DoCoMo rose the most in one month after a Nikkei newspaper reported Japan Communications Inc. will soon start a service that allows Apple Inc.’s iPhone 4 to be used on the carrier’s network.

The shares added 1.8 percent to 139,500 yen, headed for the biggest advance since May 24. The stock has gained 7.6 percent this year, after declining 27 percent in 2009.

DoCoMo’s mobile-phones sales will probably rise 1 percent to 18.2 million units in the year ending March 2011, the Tokyo- based company said last month. The carrier hasn’t disclosed smartphone sales figures for last fiscal year.

Android Sales

Net income is forecast to rise 0.4 percent to 497 billion yen ($5.8 billion) in the 12 months ending March 2011, while revenue may fall 1.5 percent to 4.22 trillion yen, the company said in April. Operating profit will probably increase 0.7 percent to 840 billion yen, it said at the time.

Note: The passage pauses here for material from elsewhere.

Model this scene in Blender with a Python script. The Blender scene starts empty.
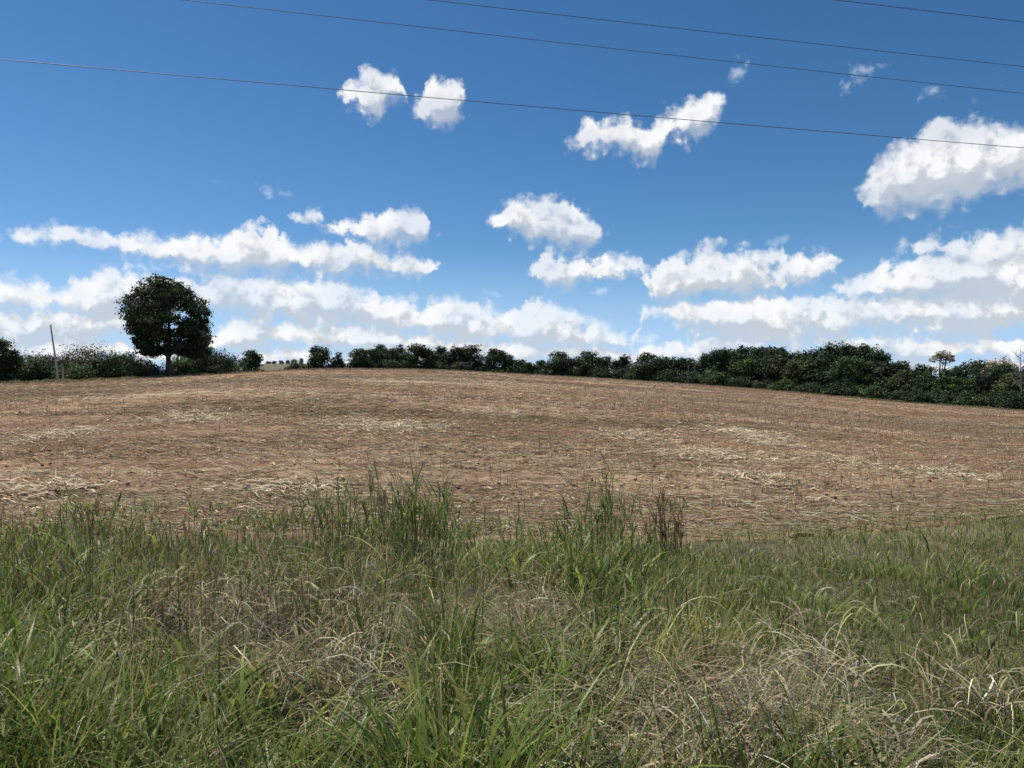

DoCoMo started selling its third Android model last month, while Softbank, Apple Inc.’s exclusive provider of the iPhone in Japan, offers one Android phone. KDDI introduced its first handset running the software developed by Google in June.

Apple shipped 1.69 million iPhones in the year ended March 31 and has 72 percent of the country’s smartphone market, MM Research said in April. Handsets made by Taiwan’s HTC Corp., which run on Anroid and Miscrosoft Corp.’s Windows software, were second with 11 percent, the Tokyo-based researcher said.

Android, which also runs on tablet computers, may overtake Apple’s iOS, the operating system for the iPad and iPhone, in two years, El Segundo, California-based industry researcher ISuppli Corp. said yesterday. Google’s software will probably run on 75 million phones in 2012, compared with 62 million handsets for iOS, it said.